On Sun, 24 May 1998, Dean Gaudet wrote:

> 
> 
> On Thu, 21 May 1998, Dale Couch wrote:
> 
> > I must say the process model is very nice because you all have the advantage
> > that the actual program restarts after X number of requests if it is
> > misbehaving.  We have to stop the entire server and restart it.  On a large
> > volume site there are people who get 'server not available' messages while
> > you are doing that.  Plus if the server decides to commit suicide there is
> > nothing to take its place.
> 
> Any suggestions?  ISTR that WIN32 doesn't allow multiple processes to use
> accept() on the same socket... it's not even a matter of whether they do
> it simultaneously or use a shared lock, they just can't do it period. 
> 
> I figure even with the NSPR work that we'll still support models which use
> fork() on unix to create a few heavy-weight processes and then schedule
> threads within those (the "MSM" model in my proposal for example).  But I
> don't think this is possible at all on WIN32.  any win32 experts care to
> enlighten me? 

<Microsoft mode on>
Just modify the client so it randomly picks a port between 80 and 90 to
connect on, then you can run 10 processes each on a different port.
</Microsoft off>

<Microsoft mode on, compatibility enabled>
Oh, that is what virtual hosts are for.  Just make a lot of virtual hosts
on different IP addresses and use round robin DNS.
</Microsoft off>

(no, I have no idea if it is possible to use multiple processes on Win32)

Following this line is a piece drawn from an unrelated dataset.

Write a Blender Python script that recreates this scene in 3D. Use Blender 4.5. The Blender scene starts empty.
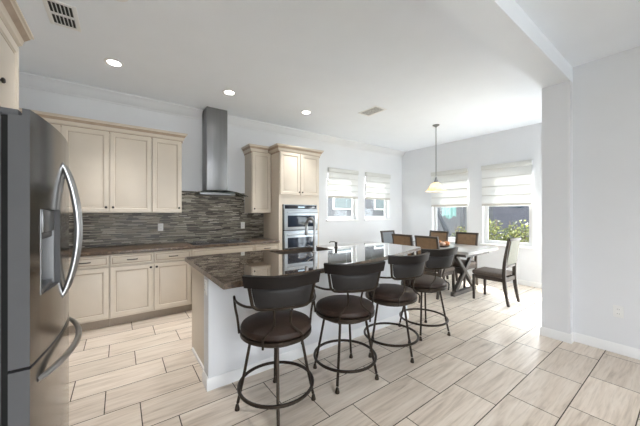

Re: threaded reliability (was RE: cvs commit: apache-1.3/src/main http_main.c)

Posted by Dean Gaudet <dg...@arctic.org>.

On Sun, 24 May 1998, Marc Slemko wrote:

> <Microsoft mode on>
> Just modify the client so it randomly picks a port between 80 and 90 to
> connect on, then you can run 10 processes each on a different port.
> </Microsoft off>
> 
> <Microsoft mode on, compatibility enabled>
> Oh, that is what virtual hosts are for.  Just make a lot of virtual hosts
> on different IP addresses and use round robin DNS.
> </Microsoft off>

The second is not a completely unreasonable idea though.  It's a complete
kludge, but it is mostly transparent to the client, and so we could
support it (if microsoft lets you bind to multiple specific IP addresses
on the same port ... you never know, they messed up so much else.)